Skargę do ETPC wniosła matka mężczyzny zmarłego podczas kontroli drogowej. Policjanci zatrzymali go podczas rutynowych działań, ale nabrali podejrzeń i przeszukali samochód, znajdując w nim niewielką ilość amfetaminy. Kierowca próbował uciekać, został więc obezwładniony przez policjantów, którzy mimo użycia pałki i gazu łzawiącego nie byli w stanie go skuć. Powalić go na ziemię udało się dopiero po przybyciu dodatkowych funkcjonariuszy. Wtedy policjanci zorientowali się, że zatrzymany nie oddycha. Mimo wezwania karetki i resuscytacji mężczyzna zmarł.
Matka i dwie jego siostry zawiadomiły prokuraturę o możliwości popełnienia przez funkcjonariuszy przestępstwa zabójstwa z połączeniu z przekroczeniem uprawnień. W toku postępowania przygotowawczego dokonano oględzin zwłok, które ujawniły ranę na szyi spowodowaną silnym uderzeniem tępego przedmiotu, która mogła mieć związek ze śmiercią mężczyzny. Jako bezpośrednią przyczynę zgonu wskazano jednak niewydolność krążeniowo-oddechową spowodowaną chroniczną niewydolnością krążenia.

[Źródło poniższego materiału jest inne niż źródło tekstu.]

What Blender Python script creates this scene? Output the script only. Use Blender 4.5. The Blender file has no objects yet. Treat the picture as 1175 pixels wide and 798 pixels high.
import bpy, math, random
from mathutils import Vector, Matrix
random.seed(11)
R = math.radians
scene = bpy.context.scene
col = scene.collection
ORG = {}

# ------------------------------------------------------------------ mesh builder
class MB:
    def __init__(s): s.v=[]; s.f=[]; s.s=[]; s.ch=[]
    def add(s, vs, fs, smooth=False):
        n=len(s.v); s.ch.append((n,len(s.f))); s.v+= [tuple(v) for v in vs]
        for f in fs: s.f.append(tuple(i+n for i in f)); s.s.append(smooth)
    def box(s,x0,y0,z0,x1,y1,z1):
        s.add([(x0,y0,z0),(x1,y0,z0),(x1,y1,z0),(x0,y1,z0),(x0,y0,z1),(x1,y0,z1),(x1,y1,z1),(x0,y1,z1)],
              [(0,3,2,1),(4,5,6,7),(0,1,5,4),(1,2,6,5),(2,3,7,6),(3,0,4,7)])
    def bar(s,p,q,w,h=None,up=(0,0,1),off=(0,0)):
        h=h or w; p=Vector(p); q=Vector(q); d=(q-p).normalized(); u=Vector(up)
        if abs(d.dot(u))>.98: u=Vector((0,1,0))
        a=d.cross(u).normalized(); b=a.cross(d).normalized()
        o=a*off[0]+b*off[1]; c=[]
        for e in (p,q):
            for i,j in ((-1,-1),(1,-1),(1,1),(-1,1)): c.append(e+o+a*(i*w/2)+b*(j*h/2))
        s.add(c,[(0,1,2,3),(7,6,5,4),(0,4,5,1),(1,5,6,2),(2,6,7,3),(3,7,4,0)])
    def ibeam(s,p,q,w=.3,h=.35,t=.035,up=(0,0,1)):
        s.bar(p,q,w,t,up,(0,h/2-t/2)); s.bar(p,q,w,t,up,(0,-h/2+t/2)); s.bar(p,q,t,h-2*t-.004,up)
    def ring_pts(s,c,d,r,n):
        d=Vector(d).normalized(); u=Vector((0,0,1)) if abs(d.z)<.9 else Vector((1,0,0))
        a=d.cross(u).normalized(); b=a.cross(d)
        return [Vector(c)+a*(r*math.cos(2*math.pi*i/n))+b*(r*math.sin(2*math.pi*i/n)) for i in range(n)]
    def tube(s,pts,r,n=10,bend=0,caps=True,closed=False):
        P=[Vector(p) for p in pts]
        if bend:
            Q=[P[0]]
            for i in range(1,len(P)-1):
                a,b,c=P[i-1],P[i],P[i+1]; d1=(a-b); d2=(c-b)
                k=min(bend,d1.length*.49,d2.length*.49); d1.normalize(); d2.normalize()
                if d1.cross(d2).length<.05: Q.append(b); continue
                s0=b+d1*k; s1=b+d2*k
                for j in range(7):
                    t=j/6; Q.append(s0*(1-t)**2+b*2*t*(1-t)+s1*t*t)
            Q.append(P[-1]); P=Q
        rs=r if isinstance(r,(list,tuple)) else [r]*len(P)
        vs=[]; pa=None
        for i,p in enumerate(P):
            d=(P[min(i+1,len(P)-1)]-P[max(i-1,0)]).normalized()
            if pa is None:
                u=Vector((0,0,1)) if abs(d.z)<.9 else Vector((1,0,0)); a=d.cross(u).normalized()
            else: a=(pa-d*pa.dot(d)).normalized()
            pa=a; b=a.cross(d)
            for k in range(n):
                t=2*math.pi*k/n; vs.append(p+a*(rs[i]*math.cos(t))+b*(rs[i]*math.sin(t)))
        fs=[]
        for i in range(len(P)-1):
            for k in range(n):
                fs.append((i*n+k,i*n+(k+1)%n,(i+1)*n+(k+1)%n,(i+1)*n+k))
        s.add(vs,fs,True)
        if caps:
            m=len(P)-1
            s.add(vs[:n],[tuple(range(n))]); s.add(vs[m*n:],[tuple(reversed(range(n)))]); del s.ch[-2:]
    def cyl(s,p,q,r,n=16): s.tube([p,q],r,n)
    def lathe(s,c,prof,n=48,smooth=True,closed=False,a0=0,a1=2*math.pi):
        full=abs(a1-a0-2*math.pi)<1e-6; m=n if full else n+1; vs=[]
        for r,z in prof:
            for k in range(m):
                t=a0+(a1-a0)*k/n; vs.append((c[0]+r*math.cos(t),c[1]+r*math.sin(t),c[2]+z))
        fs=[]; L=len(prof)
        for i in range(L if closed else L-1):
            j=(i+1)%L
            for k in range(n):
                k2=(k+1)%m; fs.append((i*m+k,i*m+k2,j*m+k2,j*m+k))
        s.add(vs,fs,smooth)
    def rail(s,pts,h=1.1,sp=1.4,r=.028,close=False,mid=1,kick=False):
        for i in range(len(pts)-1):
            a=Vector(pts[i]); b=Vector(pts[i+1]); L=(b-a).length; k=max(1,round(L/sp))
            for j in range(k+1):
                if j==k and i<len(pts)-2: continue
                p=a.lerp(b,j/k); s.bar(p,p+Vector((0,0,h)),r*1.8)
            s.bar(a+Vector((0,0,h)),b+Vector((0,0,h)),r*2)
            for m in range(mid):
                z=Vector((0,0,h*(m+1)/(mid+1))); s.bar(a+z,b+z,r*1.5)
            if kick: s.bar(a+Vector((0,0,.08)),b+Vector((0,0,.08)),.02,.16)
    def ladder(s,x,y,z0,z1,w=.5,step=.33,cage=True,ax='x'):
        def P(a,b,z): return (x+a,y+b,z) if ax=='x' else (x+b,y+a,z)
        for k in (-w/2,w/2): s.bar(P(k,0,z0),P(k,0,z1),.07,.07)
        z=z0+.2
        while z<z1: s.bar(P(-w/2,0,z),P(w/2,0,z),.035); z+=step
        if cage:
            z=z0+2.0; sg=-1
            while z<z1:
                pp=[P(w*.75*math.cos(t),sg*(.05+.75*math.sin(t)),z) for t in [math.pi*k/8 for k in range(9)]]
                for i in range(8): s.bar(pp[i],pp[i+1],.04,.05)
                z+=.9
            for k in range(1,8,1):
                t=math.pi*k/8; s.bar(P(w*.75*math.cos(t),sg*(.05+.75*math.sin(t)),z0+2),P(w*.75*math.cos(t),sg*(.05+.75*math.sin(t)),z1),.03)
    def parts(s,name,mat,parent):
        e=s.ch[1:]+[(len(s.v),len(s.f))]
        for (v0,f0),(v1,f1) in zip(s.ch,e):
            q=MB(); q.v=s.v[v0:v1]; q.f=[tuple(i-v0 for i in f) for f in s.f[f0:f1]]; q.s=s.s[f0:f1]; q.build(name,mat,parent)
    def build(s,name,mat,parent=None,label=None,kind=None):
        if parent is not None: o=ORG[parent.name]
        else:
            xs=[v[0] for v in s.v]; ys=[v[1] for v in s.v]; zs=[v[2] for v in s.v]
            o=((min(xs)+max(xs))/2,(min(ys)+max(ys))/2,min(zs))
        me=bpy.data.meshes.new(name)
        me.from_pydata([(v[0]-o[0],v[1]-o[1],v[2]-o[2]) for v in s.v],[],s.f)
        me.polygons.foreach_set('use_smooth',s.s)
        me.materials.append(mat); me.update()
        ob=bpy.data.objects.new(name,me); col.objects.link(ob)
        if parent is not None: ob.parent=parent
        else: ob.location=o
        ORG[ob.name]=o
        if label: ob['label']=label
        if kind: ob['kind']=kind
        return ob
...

W późniejszej opinii uzupełniającej biegły wskazał, że rany były raczej powierzchowne, a śmierć mogła nastąpić z powodu urojeń odurzeniowych, które często występują po zażyciu kokainy (raport toksykologiczny wskazał, że mężczyzna był pod jej wpływem) i przejawiają się silnym pobudzeniem, napadami agresji i szału (zdaniem policjantów mężczyzna miał wielokrotnie uderzać głową o chodnik). Przypadłości tej nie można jednak stwierdzić w pośmiertnym badaniu.
Prokuratura umorzyła śledztwo, uznając, że zachowanie policjantów było odpowiednie do sytuacji, gdyż mieli oni uzasadnione podejrzenie popełnienia przestępstwa, a zatrzymany próbował uciec. Prokurator wskazał, że policja użyła jedynie technik obezwładniających. Nie dał wiary zeznaniom świadków mówiących, że funkcjonariusze kopali i bili zatrzymanego.
Matka i siostry zmarłego odwołały się do sądu. Podkreślały, że nawet jeśli przyjąć, że mężczyzna sam zadał sobie rany, to zadaniem policji jest zabezpieczenie zatrzymanego przed autoagresją. Sąd jednak podtrzymał decyzje prokuratury.
Matka mężczyzny wniosła skargę do ETPC. Ten uznał, że doszło do naruszenia art. 2 europejskiej konwencji praw człowieka (prawo do życia) w sensie proceduralnym, a nie materialnym. Nie można bowiem uznać, by środki zastosowane przez polską policję były nieproporcjonalne do sytuacji ani że zaniechano czynności w celu ratowania życia zatrzymanego. Państwo nie dochowało jednak należytych starań przy wyjaśnianiu okoliczności śmierci, nie uwzględniło np., jak użycie gazu łzawiącego wpłynęło na niewydolność oddechową zatrzymanego ani jaki wpływ na jego śmierć miała rana na szyi. ETPC przyznał matce zadośćuczynienie w wysokości 26 tys. euro.

orzecznictwo

Wyrok Europejskiego Trybunału Praw Człowieka z 14 maja 2020 r., skarga nr 24913/15.